Эффект разорвавшейся бомбы. Леонид Якобсон и советский балет как форма сопротивления - Дженис Росс
Шрифт:
Интервал:
Закладка:
Рис. 5. Якобсон репетирует «Лебедя» с балериной, 1971 год. Фото: В. Никитин
«Вестрис» стал для Барышникова произведением, в котором он смог проявить свою виртуозность и утонченную классическую чистоту: длинные воздушные пируэты а ля сгон, стремительную цепочку скользящих по сцене шпагатов. Все это было отсылкой к старинным литографиям, изображавшим виртуоза Огюста Вестриса. Но в «Вестрисе» смогли в равной мере проявиться и более тонкие грани: балетмейстер расширил классическую технику, смешал стили, уничтожил между ними границы. «Вестрисом» он создал новый балетный жанр, в котором один танцовщик мог спокойно переходить от полухарактерного персонажа с его техническими новшествами и выразительной пантомимой к изысканному и сложному благородному герою. Исследователь истории танца Джон Чепмен описал сменившее парадигму творчество Огюста Вестриса словами, которые также можно применить и к Якобсону:
Он не давал благородному танцу нового технического материала. Вместо этого он объединил жанры и тем самым показал, что благородный танец устарел. Все предыдущие инновации происходили в рамках традиционной системы. Вестрис же изменил саму систему [Chapman 1987: 12].

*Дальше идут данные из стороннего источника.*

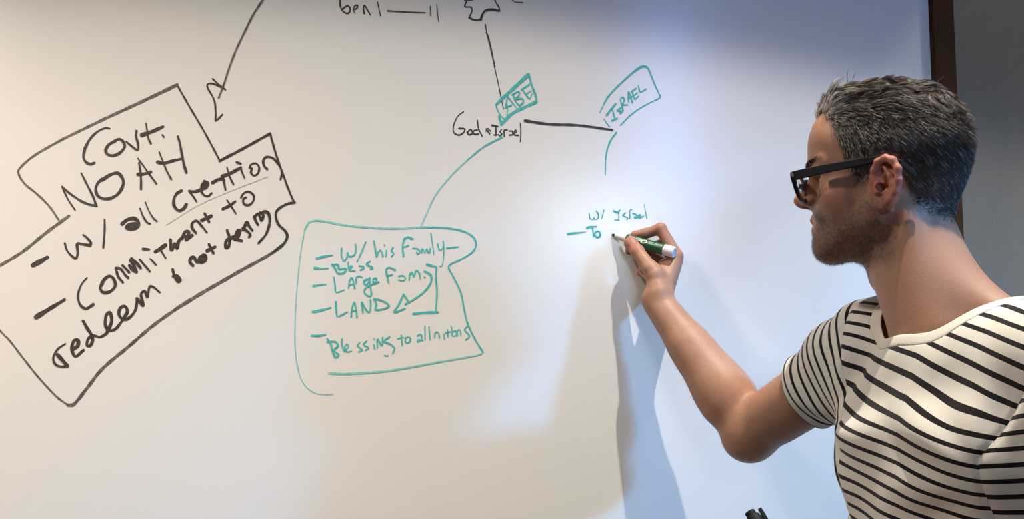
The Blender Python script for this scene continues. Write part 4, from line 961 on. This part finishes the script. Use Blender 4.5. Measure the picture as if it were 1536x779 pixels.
for s in (1, -1):
    inn = dshape(1, 0); out = dshape(1, 0)
    o_ = []
    for (u, v) in out:
        du = .0048 if abs(u) > .0 else 0; L_ = math.hypot(u, v)
        uo, vo = u+u/L_*.0072, v+v/L_*.0048
        if v > .006: vo += .0016; uo += math.copysign(.0012, u)
        if u > .018 and v > .004: uo += .0030
        o_.append((uo, vo))
    n = len(inn); vs = []
    for ring, x in ((o_, -.0024), (o_, .0022), (inn, .0018), (inn, -.0020)): vs += [gpt(s, u, v, x) for u, v in ring]
    fs = [[k*n+i, k*n+(i+1) % n, ((k+1) % 4)*n+(i+1) % n, ((k+1) % 4)*n+i] for k in range(4) for i in range(n)]
    if s < 0: fs = [f[::-1] for f in fs]
    gadd('rim', vs, fs, M['black'], bev=.0006)
    ln = [gpt(s, u*1.0, v*1.0, .0002-.0015*((u/.0245)**2+(v/.016)**2)) for u, v in inn]; ln2 = [gpt(s, u, v, -.0012-.0015*((u/.0245)**2+(v/.0185)**2)) for u, v in inn]
    c1, c2_ = gpt(s, 0, 0, .0012), gpt(s, 0, 0, -.0003)
    vs = ln+[c1]+ln2+[c2_]; fs = [[i, (i+1) % n, n] for i in range(n)]+[[n+1+(i+1) % n, n+1+i, 2*n+1] for i in range(n)]
    t = M.get('glass')
    if not t:
        tt = NT('clear lens glass'); tt.b.inputs['Base Color'].default_value = (.95, .97, .98, 1); tt.b.inputs['Transmission Weight'].default_value = 1.0
        tt.b.inputs['Roughness'].default_value = .0; tt.b.inputs['IOR'].default_value = 1.2; tt.b.inputs['Specular IOR Level'].default_value = .9; M['glass'] = tt.m
    gadd('lens', vs, fs, M['glass'], smooth=True)
    # temple: front end piece, straight arm, hook behind the ear
    pa = [(.1110, .0640, .0245), (.0960, .0690, .0258), (.060, .0755, .0290), (.020, .0790, .0325), (.004, .0800, .0335), (-.012, .0830, .0330), (-.026, .0820, .026), (-.036, .0780, .0165), (-.042, .0760, .010)]
    hh = [.0062, .0060, .0054, .0046, .0040, .0032, .0036, .0042, .0036]; tt_ = [.0022]*9
    vs, fs = [], []
    for (q, hh_, th) in zip(pa, hh, tt_):
        for (dy, dz) in ((-th, -hh_), (th, -hh_), (th, hh_), (-th, hh_)): vs.append(h(q[0], s*(q[1]+dy), q[2]+dz))
    for i in range(len(pa)-1):
        for k in range(4): f = [4*i+k, 4*i+(k+1) % 4, 4*i+4+(k+1) % 4, 4*i+4+k]; fs.append(f if s > 0 else f[::-1])
    fs += [[3, 2, 1, 0], [4*len(pa)-4+k for k in range(4)]]
    gadd('temple', vs, fs, M['black'], bev=.0008)
    vs, fs = tube([h(.1060, s*.0625, .0295), h(.1060, s*.0625, .0205)], .0012, 8); gadd('hinge', vs, fs, M['metal'])
vs, fs = [], []
for y in np.linspace(-.0085, .0085, 7):
    zz = .0190+.0022*math.cos(y/.0085*1.5)
    for (dx, dz) in ((-.0022, -.0030), (.0022, -.0030), (.0022, .0032), (-.0022, .0032)): vs.append(h(.1150+dx, y, zz+dz))
for i in range(6):
    for k in range(4): fs.append([4*i+k, 4*i+(k+1) % 4, 4*i+4+(k+1) % 4, 4*i+4+k])
gadd('bridge', vs, fs, M['black'], bev=.0006)

# ------------------------------------------------------------------ markers
M['plastic_white'] = mat('white marker plastic', (.78, .78, .76), .3, .5, noise=50, col2=(.75, .75, .73))
M['plastic_green'] = mat('green marker sleeve', (.006, .095, .042), .28, .5, noise=60, col2=(.005, .082, .036))
M['felt'] = mat('dark felt tip', (.012, .016, .014), .9, .1, noise=300)
M['print'] = mat('pale green print', (.62, .74, .62), .4, .4, noise=400, col2=(.55, .68, .56))
def lathe(o, axis, prof, n=32):           # prof: list of (distance along axis, radius)
    axis = nrm(axis); ref = V3(0, 0, 1); u = nrm(np.cross(axis, ref)); v = np.cross(u, axis); vs, fs = [], []
    for (t, r_) in prof:
        for k in range(n): a = 2*math.pi*k/n; vs.append(o+axis*t+r_*(math.cos(a)*u+math.sin(a)*v))
    for i in range(len(prof)-1):
        for k in range(n): fs.append([i*n+k, i*n+(k+1) % n, (i+1)*n+(k+1) % n, (i+1)*n+k])
    fs.append(list(range(n))[::-1]); fs.append([(len(prof)-1)*n+k for k in range(n)]); return vs, fs, u, v
def marker(root_name, label, tip, axis, capped):
    e = empty(root_name, tuple(tip)); tag(e, label, 'marker')
    def put(nm, prof, m, sm=True):
        vs, fs, u, v = lathe(np.zeros(3), axis, prof); o = mesh_obj(nm, vs, fs, m, e, sm)
        b = o.modifiers.new('edge', 'EDGE_SPLIT'); b.split_angle = math.radians(35); return o
    return e, put
mk, put = marker('dry_erase_marker', 'green and white dry-erase marker held by the writing hand, tip on the board', HT, MD, False)
put('felt_tip', [(0, .0012), (.001, .0022), (.005, .0026), (.0075, .0030)], M['felt'])
put('tip_collar', [(.0070, .0040), (.0080, .0048), (.016, .0052), (.0165, .0056), (.0270, .0062), (.0300, .0080), (.0310, .0086)], M['plastic_white'])
put('barrel', [(.0310, .0088), (.0318, .0093), (.1045, .0093), (.1048, .0090)], M['plastic_green'])
put('end_plug', [(.1046, .0091), (.1052, .0096), (.1225, .0096), (.1238, .0090), (.1240, .0070), (.1225, .0064), (.1222, .0050)], M['plastic_white'])
# lettering wrapped on the barrel, on the side facing the room
def wrap_text(txt, t0_, t1_, ang0, hgt, shear, off, name, m, bold=0.0):
    cu = bpy.data.curves.new(name, 'FONT'); cu.body = txt; cu.size = 1; cu.shear = shear; cu.offset = bold; cu.resolution_u = 6
    tmp = bpy.data.objects.new('text_source', cu); COL.objects.link(tmp); dg = bpy.context.evaluated_depsgraph_get()
    me = bpy.data.meshes.new_from_object(tmp.evaluated_get(dg)); bpy.data.objects.remove(tmp); bpy.data.curves.remove(cu)
    bm = bmesh.new(); bm.from_mesh(me); bmesh.ops.triangulate(bm, faces=bm.faces[:]); bmesh.ops.subdivide_edges(bm, edges=[e_ for e_ in bm.edges if e_.calc_length() > .12], cuts=2)
    xs = [v.co.x for v in bm.verts]; ys = [v.co.y for v in bm.verts]; x0, x1, y0, y1 = min(xs), max(xs), min(ys), max(ys)
    toc = nrm(V3(0, 0, CAM_Z)-(HT+MD*.07)); toc = nrm(toc-MD*(toc@MD)); upv = nrm(np.cross(toc, MD))
    if upv[2] < 0: upv = -upv
    for v in bm.verts:
        t = t0_+(t1_-t0_)*(v.co.x-x0)/(x1-x0); a = ang0+((v.co.y-y0)/(y1-y0)-.5)*hgt/.0093; r_ = .0093+off
        v.co = Vector(MD*t+r_*(math.cos(a)*toc+math.sin(a)*upv))
    bm.to_mesh(me); bm.free(); me.materials.clear(); me.materials.append(m)
    o = bpy.data.objects.new(name, me); COL.objects.link(o); o.parent = mk; return o
wrap_text('EXPO', .034, .0735, .42, .0078, .35, .00012, 'lettering', M['print'], .03)['label'] = 'bold slanted pale lettering "EXPO"'
wrap_text('DRY ERASE', .0755, .1025, .62, .0028, .0, .00012, 'lettering', M['print'], .02)['label'] = 'small pale print band'
# spare marker in the left hand: black cap with clip
sm, put = marker('capped_marker', 'black-capped marker poking up at the bottom edge, left of the striped shirt', SM0, SMD, True)
put('cap', [(0, .0055), (.0006, .0060), (.006, .0062), (.0065, .0078), (.008, .0084), (.040, .0090), (.0405, .0086)], M['black'])
put('barrel', [(.0405, .0088), (.041, .0093), (.118, .0093), (.120, .0080)], M['plastic_white'])
uu = nrm(np.cross(SMD, V3(0, 1, 0))); uu = uu if uu[0] > 0 else -uu
vs, fs = [], []
for t, o1, o2 in ((.003, .0095, .0135), (.010, .0095, .0135), (.034, .0092, .0120), (.036, .0080, .0100)):
    for (d_, w_) in ((o1, -.003), (o2, -.003), (o2, .003), (o1, .003)): vs.append(SMD*t+uu*d_+np.cross(SMD, uu)*w_)
for i in range(3):
    for k in range(4): fs.append([4*i+k, 4*i+(k+1) % 4, 4*i+4+(k+1) % 4, 4*i+4+k])
fs += [[3, 2, 1, 0], [12, 13, 14, 15]]
for d in (0,):
    b = len(vs)
    for t in (.010, .016):
        for (d_, w_) in ((.0070, -.0025), (.0100, -.0025), (.0100, .0025), (.0070, .0025)): vs.append(SMD*t+uu*d_+np.cross(SMD, uu)*w_)
    for k in range(4): fs.append([b+k, b+(k+1) % 4, b+4+(k+1) % 4, b+4+k])
mesh_obj('clip', vs, fs, M['black'], sm, smooth=False)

Оба эти произведения для Якобсона символизировали утрату и скорбь – утрату того типа искусства, которым он был так страстно увлечен, и скорбь из-за невозможности изменить это искусство настолько, чтобы оно воскресло. Он мечтал в полной мере воскресить определенную художественную форму балета, но при жизни балетмейстера сделать это было невероятно трудно. И «Вестрис», и «Лебедь» вдохнули в советский балет новую жизнь, отсылая соответственно к XVIII и началу XX века, так, словно апелляция к тем временам не оставалась под запретом и повседневная жизнь не была наполнена ложью. По мнению Джудит Батлер, оплакивание утраты означает «согласие на трансформацию, результата которой никто не знает заранее» [Butler 2003:11]. «Лебедь» и «Вестрис» – знаковые произведения модернистского стиля Якобсона, они раскрывают его знание классицизма и показывают стремление балетмейстера опровергнуть и радикализировать эту трансформацию в атмосфере утраты. В обоих балетах Якобсон вскрывает классицизм, преобразует силу Лебедя – силу балета, метафорически говоря, – в возможность высказаться.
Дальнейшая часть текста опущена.